§ **AIM OF THE EXERCISE**: Return the lines below exactly, from the first line to the line that contains "return remeshed(b, 'trousers', 'jeans', man, 0.009, 4, lambda". Leave out pictures.
** Begin GIVEN INFORMATION **
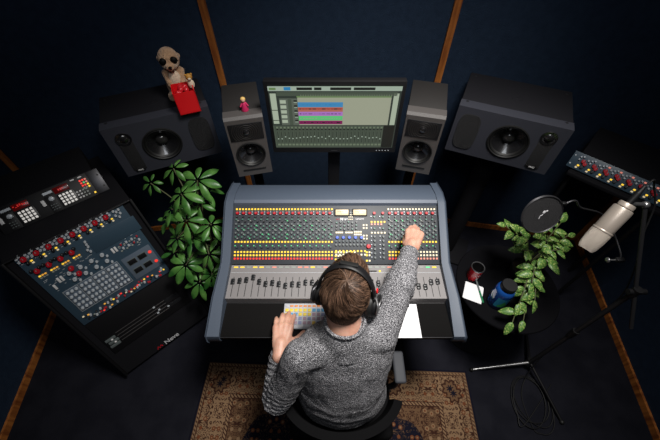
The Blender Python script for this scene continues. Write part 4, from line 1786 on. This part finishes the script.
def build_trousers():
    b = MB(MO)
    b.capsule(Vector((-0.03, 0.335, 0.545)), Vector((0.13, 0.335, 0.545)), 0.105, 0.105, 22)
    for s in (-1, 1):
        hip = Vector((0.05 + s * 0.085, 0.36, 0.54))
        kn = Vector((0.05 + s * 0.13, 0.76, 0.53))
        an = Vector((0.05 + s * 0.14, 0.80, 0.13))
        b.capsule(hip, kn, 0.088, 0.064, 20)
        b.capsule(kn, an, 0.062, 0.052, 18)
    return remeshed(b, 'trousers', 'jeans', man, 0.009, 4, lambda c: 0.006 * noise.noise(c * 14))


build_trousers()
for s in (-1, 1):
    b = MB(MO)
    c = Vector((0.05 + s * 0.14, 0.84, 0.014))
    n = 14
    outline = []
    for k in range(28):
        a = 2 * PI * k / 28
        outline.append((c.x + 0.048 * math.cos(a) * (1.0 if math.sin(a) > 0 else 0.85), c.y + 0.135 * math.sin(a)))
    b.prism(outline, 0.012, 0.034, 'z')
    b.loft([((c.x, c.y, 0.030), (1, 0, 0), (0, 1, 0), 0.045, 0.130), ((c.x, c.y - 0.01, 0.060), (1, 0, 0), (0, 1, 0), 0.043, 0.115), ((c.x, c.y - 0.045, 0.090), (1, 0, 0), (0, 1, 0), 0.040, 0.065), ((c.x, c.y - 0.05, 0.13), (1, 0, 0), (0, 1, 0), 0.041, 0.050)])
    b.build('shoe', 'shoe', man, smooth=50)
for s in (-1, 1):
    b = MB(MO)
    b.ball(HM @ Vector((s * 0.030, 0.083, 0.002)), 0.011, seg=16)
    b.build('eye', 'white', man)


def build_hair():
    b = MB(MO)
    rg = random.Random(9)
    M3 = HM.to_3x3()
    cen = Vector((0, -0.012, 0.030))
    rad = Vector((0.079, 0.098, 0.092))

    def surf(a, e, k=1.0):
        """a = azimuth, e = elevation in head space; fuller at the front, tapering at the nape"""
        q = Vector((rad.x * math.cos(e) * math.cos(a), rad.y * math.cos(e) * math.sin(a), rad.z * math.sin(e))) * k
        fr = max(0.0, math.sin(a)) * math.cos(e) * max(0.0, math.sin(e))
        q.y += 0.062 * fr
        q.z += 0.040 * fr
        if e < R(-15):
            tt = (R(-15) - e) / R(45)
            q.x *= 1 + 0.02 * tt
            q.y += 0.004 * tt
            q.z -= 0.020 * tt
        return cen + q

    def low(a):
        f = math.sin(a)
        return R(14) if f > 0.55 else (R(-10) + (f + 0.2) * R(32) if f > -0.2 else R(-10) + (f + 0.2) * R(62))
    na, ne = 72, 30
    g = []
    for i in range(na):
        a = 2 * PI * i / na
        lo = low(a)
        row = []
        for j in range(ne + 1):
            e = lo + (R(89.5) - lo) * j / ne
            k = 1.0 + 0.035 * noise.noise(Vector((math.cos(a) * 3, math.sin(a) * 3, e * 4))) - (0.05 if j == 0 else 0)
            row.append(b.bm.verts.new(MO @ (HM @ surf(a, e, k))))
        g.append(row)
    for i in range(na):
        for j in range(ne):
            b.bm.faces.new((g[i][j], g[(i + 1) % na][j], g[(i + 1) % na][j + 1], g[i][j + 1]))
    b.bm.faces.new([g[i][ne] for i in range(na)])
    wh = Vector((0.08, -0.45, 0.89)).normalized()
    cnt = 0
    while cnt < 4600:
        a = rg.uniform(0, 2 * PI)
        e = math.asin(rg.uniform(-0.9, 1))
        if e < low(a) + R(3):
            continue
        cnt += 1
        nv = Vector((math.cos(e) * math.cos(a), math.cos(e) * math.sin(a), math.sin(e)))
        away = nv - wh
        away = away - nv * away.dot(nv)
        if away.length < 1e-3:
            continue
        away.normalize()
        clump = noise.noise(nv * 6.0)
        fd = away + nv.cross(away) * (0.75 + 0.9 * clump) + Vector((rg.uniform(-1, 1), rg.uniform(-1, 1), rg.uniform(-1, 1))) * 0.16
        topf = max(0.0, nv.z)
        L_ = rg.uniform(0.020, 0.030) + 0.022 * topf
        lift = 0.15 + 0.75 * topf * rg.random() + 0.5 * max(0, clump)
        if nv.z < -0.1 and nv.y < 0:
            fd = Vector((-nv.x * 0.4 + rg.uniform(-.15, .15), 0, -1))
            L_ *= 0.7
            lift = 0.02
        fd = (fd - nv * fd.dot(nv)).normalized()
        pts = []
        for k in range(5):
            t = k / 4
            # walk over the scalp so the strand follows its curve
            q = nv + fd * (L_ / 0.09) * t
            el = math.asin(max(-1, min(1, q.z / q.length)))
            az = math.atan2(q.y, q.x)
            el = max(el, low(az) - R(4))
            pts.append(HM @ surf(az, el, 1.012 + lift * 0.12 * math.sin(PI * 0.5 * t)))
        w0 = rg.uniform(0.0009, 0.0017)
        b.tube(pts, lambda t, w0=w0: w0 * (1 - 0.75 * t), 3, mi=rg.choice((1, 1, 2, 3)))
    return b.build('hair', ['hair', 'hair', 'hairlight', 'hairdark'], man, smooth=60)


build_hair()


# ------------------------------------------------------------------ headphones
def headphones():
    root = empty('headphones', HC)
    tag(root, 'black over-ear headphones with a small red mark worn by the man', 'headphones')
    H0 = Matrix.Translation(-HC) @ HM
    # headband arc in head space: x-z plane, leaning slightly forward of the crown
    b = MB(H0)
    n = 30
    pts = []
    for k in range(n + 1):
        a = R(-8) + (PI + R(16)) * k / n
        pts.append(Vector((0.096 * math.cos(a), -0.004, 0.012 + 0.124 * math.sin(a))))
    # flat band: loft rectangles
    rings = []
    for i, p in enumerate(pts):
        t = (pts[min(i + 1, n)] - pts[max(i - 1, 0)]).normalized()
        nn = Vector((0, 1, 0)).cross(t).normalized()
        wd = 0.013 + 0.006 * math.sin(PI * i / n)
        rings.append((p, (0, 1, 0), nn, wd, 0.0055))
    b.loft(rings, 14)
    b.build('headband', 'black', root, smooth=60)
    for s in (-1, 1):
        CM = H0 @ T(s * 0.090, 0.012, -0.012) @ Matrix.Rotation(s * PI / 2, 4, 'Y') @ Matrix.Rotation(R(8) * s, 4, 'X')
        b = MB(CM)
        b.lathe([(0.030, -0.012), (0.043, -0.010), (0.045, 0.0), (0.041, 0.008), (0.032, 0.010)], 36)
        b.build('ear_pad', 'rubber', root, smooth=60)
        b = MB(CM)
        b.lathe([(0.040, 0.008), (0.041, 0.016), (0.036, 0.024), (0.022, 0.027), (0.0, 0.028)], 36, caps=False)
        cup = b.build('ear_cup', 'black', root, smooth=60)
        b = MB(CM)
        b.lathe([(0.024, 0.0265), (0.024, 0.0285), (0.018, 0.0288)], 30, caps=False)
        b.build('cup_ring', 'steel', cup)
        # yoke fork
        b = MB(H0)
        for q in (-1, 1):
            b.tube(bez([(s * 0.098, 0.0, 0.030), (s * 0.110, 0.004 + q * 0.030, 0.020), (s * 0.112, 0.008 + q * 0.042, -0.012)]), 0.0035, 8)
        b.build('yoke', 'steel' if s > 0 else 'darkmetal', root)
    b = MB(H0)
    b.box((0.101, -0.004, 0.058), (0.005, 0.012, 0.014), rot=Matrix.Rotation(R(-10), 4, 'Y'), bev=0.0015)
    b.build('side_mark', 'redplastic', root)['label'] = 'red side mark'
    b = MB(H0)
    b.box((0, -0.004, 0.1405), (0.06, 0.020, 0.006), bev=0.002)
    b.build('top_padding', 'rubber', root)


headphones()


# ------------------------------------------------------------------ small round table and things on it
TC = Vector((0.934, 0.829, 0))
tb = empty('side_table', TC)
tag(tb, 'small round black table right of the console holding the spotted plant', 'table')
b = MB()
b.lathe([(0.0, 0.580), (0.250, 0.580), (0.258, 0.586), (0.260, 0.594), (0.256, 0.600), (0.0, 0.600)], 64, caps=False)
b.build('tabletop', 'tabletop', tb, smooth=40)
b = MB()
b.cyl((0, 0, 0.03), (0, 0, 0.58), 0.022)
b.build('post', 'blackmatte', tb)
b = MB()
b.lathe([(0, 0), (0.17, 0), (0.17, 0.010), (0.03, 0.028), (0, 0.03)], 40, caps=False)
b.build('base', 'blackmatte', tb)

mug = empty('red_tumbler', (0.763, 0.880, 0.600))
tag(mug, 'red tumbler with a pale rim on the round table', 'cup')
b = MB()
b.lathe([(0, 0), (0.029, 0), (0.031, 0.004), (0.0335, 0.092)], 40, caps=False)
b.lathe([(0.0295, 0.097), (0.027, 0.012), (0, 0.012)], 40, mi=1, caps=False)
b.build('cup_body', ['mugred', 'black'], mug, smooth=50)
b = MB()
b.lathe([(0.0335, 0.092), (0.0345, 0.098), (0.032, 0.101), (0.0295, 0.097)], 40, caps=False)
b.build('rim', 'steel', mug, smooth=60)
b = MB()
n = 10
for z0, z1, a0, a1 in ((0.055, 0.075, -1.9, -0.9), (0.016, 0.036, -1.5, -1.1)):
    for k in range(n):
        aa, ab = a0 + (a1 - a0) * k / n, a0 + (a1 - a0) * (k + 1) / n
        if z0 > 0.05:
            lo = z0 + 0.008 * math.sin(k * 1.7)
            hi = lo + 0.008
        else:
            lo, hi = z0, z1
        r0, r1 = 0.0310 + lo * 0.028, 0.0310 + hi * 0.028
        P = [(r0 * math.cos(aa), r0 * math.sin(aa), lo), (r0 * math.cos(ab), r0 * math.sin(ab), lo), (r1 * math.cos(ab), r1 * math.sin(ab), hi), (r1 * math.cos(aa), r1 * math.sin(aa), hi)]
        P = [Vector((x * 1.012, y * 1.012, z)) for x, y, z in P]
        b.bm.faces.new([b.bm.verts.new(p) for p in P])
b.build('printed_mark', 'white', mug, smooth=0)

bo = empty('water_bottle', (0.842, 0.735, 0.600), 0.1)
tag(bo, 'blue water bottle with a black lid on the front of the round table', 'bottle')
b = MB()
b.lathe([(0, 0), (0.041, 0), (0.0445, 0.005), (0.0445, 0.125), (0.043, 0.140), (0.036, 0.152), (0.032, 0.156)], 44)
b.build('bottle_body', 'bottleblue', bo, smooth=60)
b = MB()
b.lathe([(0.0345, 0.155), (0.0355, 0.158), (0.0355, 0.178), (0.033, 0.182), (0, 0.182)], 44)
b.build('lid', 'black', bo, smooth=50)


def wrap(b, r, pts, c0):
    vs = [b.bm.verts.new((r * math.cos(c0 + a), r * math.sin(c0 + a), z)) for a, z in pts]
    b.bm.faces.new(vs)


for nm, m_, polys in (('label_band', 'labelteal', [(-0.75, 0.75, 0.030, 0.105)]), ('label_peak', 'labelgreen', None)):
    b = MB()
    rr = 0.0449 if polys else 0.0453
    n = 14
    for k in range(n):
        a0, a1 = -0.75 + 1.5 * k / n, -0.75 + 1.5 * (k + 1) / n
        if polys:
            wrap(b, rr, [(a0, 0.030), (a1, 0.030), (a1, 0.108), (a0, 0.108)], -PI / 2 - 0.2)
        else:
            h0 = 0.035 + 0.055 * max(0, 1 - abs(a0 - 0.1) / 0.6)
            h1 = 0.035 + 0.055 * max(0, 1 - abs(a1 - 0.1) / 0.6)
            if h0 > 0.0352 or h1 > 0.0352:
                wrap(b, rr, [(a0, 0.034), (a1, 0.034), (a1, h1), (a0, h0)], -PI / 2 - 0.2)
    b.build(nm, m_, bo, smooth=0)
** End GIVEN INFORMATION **
§ **EXERCISE ANSWER**:
The Blender Python script for this scene continues. Write part 4, from line 1786 on. This part finishes the script.
def build_trousers():
    b = MB(MO)
    b.capsule(Vector((-0.03, 0.335, 0.545)), Vector((0.13, 0.335, 0.545)), 0.105, 0.105, 22)
    for s in (-1, 1):
        hip = Vector((0.05 + s * 0.085, 0.36, 0.54))
        kn = Vector((0.05 + s * 0.13, 0.76, 0.53))
        an = Vector((0.05 + s * 0.14, 0.80, 0.13))
        b.capsule(hip, kn, 0.088, 0.064, 20)
        b.capsule(kn, an, 0.062, 0.052, 18)
    return remeshed(b, 'trousers', 'jeans', man, 0.009, 4, lambda c: 0.006 * noise.noise(c * 14))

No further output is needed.